Captioned above is one of Hubble‘s most famous and beautiful space photos. The photo features NGC 609 – a magnificent star cluster, which Hubble captured complete with colored gas, dust and a slew of stars of various brightness. Pictures like these remind people of the tremendous gift they have – sight. How can one share and hope to convey a fraction of the stunning beauty one experiences when looking at pictures like NGC 609 to those less fortunate, deprived of sight?

The full valor of visual beauty may never be reproduced to the blind (one can imagine however relaying electrical signals through an EEG directly to the brain, creating an accurate mental picture. this is SciFi at the moment, however), nevertheless some scientists are trying their best.

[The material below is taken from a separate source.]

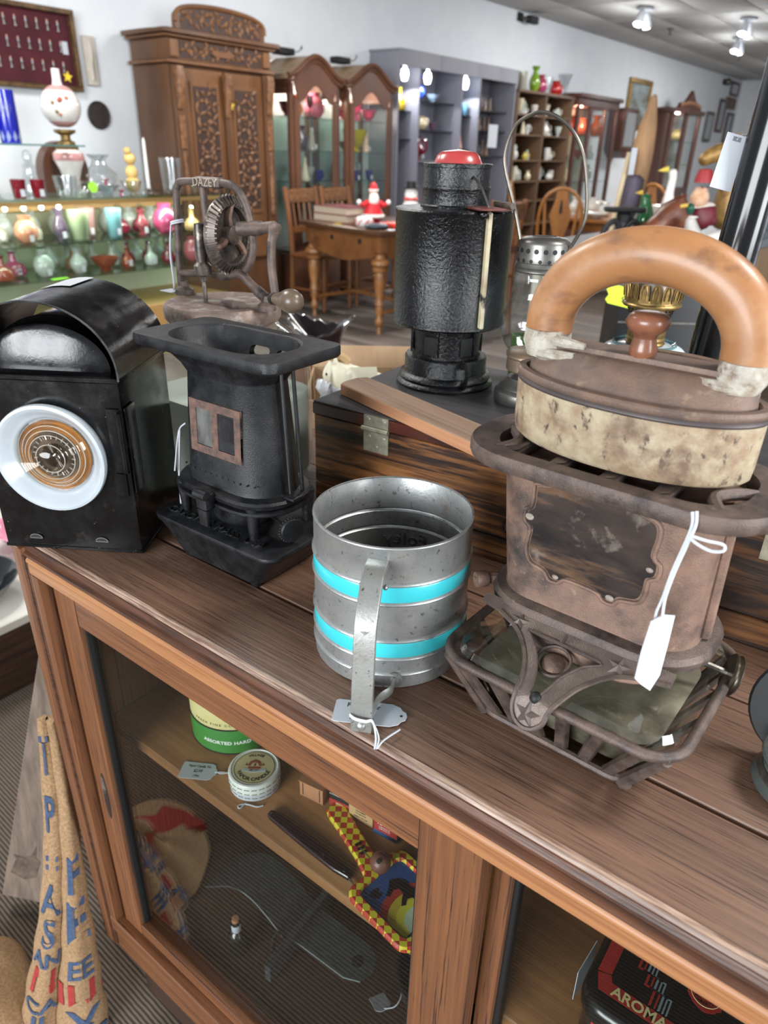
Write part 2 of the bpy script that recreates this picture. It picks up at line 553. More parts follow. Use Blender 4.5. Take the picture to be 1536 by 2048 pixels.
# carcase
cobj('side_panel', B().box(XL+.002, XL+.020, .4005, YB, .10, T-.017), M_trimz)
cobj('side_panel', B().box(XR-.02, XR, .32, YB, .10, T-.017), M_trimz)
cobj('back_panel', B().box(XL+.020, XR-.02, YB-.014, YB-.002, .10, T-.017), M_shelfb)
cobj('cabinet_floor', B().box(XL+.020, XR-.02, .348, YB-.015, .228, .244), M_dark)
SH = T-.300
cobj('shelf', B().box(XL+.021, XR-.021, .372, YB-.016, SH-.017, SH, b=.002), M_shelf)
# lower frame and plinth
cobj('bottom_trim', B().box(XL+.029, XR, .311, .3465, .205, .2335, b=.001), M_railx)
cobj('bottom_rail', B().box(XL+.0205, XR, .316, .3465, .150, .204, b=.0015), M_railx)
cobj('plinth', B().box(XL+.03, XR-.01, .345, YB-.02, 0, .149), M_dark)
# sliding doors
def door(x0, x1, y0, y1, zb, zt, ws, wr, wt, wb, label=None):
    o = cobj('sliding_door', B().box(x0, x0+ws, y0, y1, zb, zt, b=.0012), M_trimz)
    o.name = 'sliding_door'
    B().box(x1-wr, x1, y0, y1, zb, zt, b=.0012).obj('stile', M_trimz, o)
    B().box(x0+ws+.0003, x1-wr-.0003, y0+.0004, y1, zt-wt, zt, b=.001).obj('top_rail', M_railx, o)
    B().box(x0+ws+.0003, x1-wr-.0003, y0+.0004, y1, zb, zb+wb, b=.001).obj('bottom_rail', M_railx, o)
    for xa in (x0+ws, x1-wr-.004):
        B().box(xa, xa+.004, y0+.006, y1-.001, zb+wb, zt-wt).obj('glazing_bead', M_char, o)
    ym = (y0+y1)/2+.002
    B().box(x0+ws+.001, x1-wr-.001, ym-.0015, ym+.0015, zb+wb, zt-wt).obj('glass_pane', glass('door_glass', (.93, .95, .94), .0, 1.33), o)
    return o
d1 = door(-.7048, -.1425, .3235, .3440, .2340, T-.0372, .041, .0550, .0500, .022)
pp = arc(-.683, .510, .0055, .042, 0, 360, 24)[:-1]
B().prism(pp, .3228, .3238, 'y').obj('finger_pull', mat('worn_recess', (38, 26, 22), (120, 112, 106), 8, st=(1, 1, 1), rough=.6, lo=.6, hi=.7), d1)
d2 = door(-.1440, .58, .3500, .3690, .2450, T-.0372, .0160, .05, .038, .03)
# ================================================================== things on the cabinet top
def cyl(name, p0, p1, r, m, parent, seg=12):
    return B().tube([p0, p1], r, seg).obj(name, m, parent)

# ------------------------------------------------------------------ black road lamp with a bull's-eye lens
u = Vector((.841, .541, 0)); v = Vector((-.541, .841, 0))
LD = .128
p = Vector((-.676, .3435, T))+v*(LD/2)
lamp = thing('road_lamp', 'black tin road lamp with arched hood and big white rimmed bull\'s-eye lens', 'lamp', p, math.atan2(.541, .841))
hw, hd = .0765, LD/2
body = B()
body.box(-hw, hw, -hd, hd, .0015, .1945, b=.0015)
body.box(-hw-.0012, hw+.0012, -hd-.0012, hd+.0012, 0, .0045, b=.001)
body.obj('body', M_black_paint, lamp)
B().box(-hw-.0025, hw+.0025, -hd-.002, hd+.002, .1905, .1975, b=.0015).obj('lid_ledge', M_black_paint, lamp)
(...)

A team of astronomers and computer engineers at the Space Telescope Science Institute in Baltimore, Md have made 3D printed models of NGC 609, specially designed so the blind can have a mental picture of how the star cluster looks like using their sense of touch.

ngc-star-cluster-for-blind

Some 100 volunteers aged 8 to 81 were asked to give feedback, and eventually a rather accurate tactile model was made. Made of plastic, the models includes features like stars, gas and dust differentiated not by color or other visual cues, but through texture. The varying heights of the features correspond to varying levels of brightness.

“We found we were able to create mental models for these people,” astronomer Carol Christian says. “They would say, ‘I can see it, I can see it,’ and then they would describe what they were seeing in their head.”

Still, these model are representations of flat, 2-D images. A fantastic upgrade would be making a 3D spherical model of NGC 609, if the various technical and artistic challenges are overcome.

“Our ultimate goal is for anyone who would like to hold a piece of the universe in their hands, can get the data files that we will process from the Hubble archive, and they can print them at home, at school, or in a library,” Christian says.